Ohne starke und klare Prozesse geht es nicht. Keine noch so schlaue KI ersetzt diese, vielmehr offenbart und potenziert sie dann auch noch die Schwächen. Und: Kommt das Unternehmen zu dem Ergebnis, dass die eigenen Prozesse noch zu schwach, der Reifegrad der verfügbaren KI-Lösungen zu gering sind, dann ist keine KI-Strategie auch einmal die richtige Unternehmensstrategie. Es muss ja nicht für immer sein. Gänzlich falsch ist es, aus Angst etwas verpassen zu wollen, um buchstäblich jeden Preis auf den Zug aufzuspringen. Vergessen wir nicht: Maschinen, und etwas anderes ist auch die KI nicht, ersetzen keine Unternehmensstrategie. Der Einsatz von KI wird schließlich von Menschen entschieden.
Kommen wir jetzt nach den einleitenden (kritischen) Bemerkungen zu weiteren Aspekten der KI.

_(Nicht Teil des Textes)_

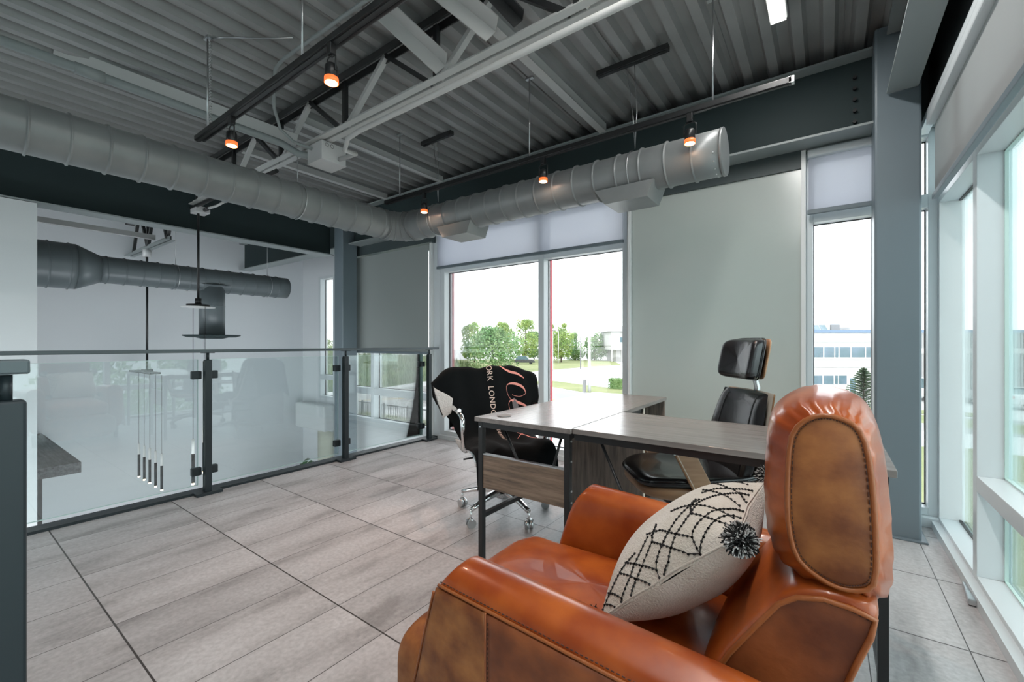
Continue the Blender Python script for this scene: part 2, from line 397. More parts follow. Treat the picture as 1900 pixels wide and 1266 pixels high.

Die Deutschen und insgesamt die Europäer spielen im Konzert der KI-Entwickler und Profiteure wohl nur eine untergeordnete Rolle. Das liegt nicht an der fehlenden Intelligenz hierzulande, sondern an den fehlenden Ressourcen und Tempo. Wir sind schon froh, wenn eine Chipfabrik (Intel, TSMC etc.) in Deutschland ein Werk errichtet und subventionieren diese mit Milliardenbeträgen. Zumal es durchaus berechtigte Zweifel am Nutzen der Chips für Deutschland und Europa gibt. Wir haben darüber berichtet.
Besser wäre es vielleicht gewesen, das Geld für die Entwicklung von eigenen KI-Anwendungen auszugeben. Aber dazu bedarf es auch einer vorrausschauenden Politik im Bundesforschungsministerium. Ihr Autor möchte betonen, dass es nicht die Schuld der zurzeit zuständigen FDP-Ministerin ist, das wurde schon seit Jahrzehnten von den verschiedenen Politikern jedweder Color verschlafen. Es fehlt eine Gesamtstrategie, um den führenden Mächten auf dem Gebiet der KI etwas entgegenzusetzen.
So spielt die Musik eben für die Zukunft in den USA und in China und andern Ländern Asiens.